You’ve got to look forward to next weekend more than anything too.

The bonus points view is a good one. The majority of bonus points earned in the first three rounds last season were for scoring three tries more than the opposition, while three quarters of bonus points in 2025 have gone to the losing side getting to within seven points of the victors.

They really use this sorta system? Much smaller pool of bonus points available, that would mean they have far less impact. Interestingly you must be withen winning range/chance in France’s Top 14 league, rather that just draw territory, so 6 points instead of 7. Fairly arbitrary and pointless (something the NRL would do to try and look cool), but kinda cool.

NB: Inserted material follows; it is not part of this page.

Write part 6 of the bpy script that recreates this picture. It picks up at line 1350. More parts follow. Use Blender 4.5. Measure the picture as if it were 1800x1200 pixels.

I said it Nick’s and other articles, I’m not sure about the fixed nature of matchups in these opening rounds. For instance, I would be interested in seeing an improved ranking/prediction/reflection ladder to what we had last year, were some author here game so rejigged list of teams purely based of ‘who had played who’ so far in the competition. It was designed to analyze the ladder and better predict what the real order would be after the full round robin had completed. It needed some improvement, like factoring in historical data as well, as it was a bit skiwif, but it is the sort of thing that would give a better depiction of what sort of contests weve had so far, because just using my intuition, the matchups have been very ‘level appropriate’ so far, and were jet to get the other end of the spectrum, season ranked bottom sides v top sides etc.